Higher Education Labor United (HELU), a coalition of higher ed unions and allied organizations, will hold a Winter Summit on February 23–27 to build support for a collaborative Vision Platform and to help coordinate efforts to advance a national agenda for transforming U.S. colleges and universities. Attendees will include faculty, staff, and student workers who are members of AAUP, AFSCME, AFT, CWA, NEA, SEIU, UAW, the Teamsters, and UE, as well as many independent locals.
The summit will focus on three core tasks: coordinating the surge of higher education worker organizing across the country, developing federal policy proposals to reverse the trends that have damaged higher education over the last several decades, and engaging in the political process by educating politicians and candidates on these issues and working to support those who will advance a program of democratizing higher education.
Danielle Aubert, president of Wayne State AAUP-AFT Local 6075, explained why the format and focus of the summit is so important at this moment.
“Our public institutions are major employers in the communities we live in. But for too long we’ve faced budget cuts while tuition goes up. Our institutions are in debt, our students are in debt, and we, the faculty and academic staff, are in debt,” Aubert said. “We need major structural change, and for that we need labor unions to come together across higher ed.”
Joe Ramsey, a professor at UMass Boston and member of the Faculty Staff Union affiliated with the Massachusetts Teachers Association (MTA), encouraged union members to attend.
“So often our individual unions are too busy with local matters to have a chance to learn from what other unions are doing elsewhere,” Ramsey said. “The HELU Winter Summit will give us a great chance to share grassroots lessons from ongoing and recent contract bargaining campaigns, so we can build on the most successful ideas out there and help others navigate obstacles we’ve faced ourselves.”
HELU emerged from a two-day summit in July 2021. Union and organization endorsers of the Vision Platform from that first summit became the initial organizing members of HELU. The groups launched a concerted effort to build a national movement for all higher ed workers. HELU has brought together over 110 local unions and allied organizations representing more than 530,000 workers, including students, postdocs, staff, and adjunct, contingent, and tenured faculty. They work at community colleges, professional schools, state colleges, and research universities.
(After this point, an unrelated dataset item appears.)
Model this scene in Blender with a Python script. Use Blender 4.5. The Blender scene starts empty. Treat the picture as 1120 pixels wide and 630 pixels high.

Since the July summit, HELU organizers have been meeting to strategize and participate in national debates about federal legislation like College for All, the American Families Plan, and Build Back Better. Through these efforts to promote pro-worker policies for higher education, HELU learned that the movement has what it takes to re-imagine higher education employment, policy, and funding.
Todd Wolfson, a professor of media studies at Rutgers University and general vice president of Rutgers AAUP-AFT, said he sees the summit as a crucial step to engaging the power of higher ed workers.
“In order to build the power necessary to fight back against a neoliberal, corporate university, we need to organize ourselves across all higher ed workers, from dining staff and full-time faculty to healthcare workers, professional staff, adjunct faculty, and grad workers,” Wolfson said. “And we need to do this at the local, state, and national level. This is the path toward transforming public higher education.”
HELU invites higher education workers to join the summit by registering on its website. The summit will gather campus workers to advocate, organize, and fight for a more just labor landscape, an end to driving costs downward onto departments and students, and better conditions for all workers across fields.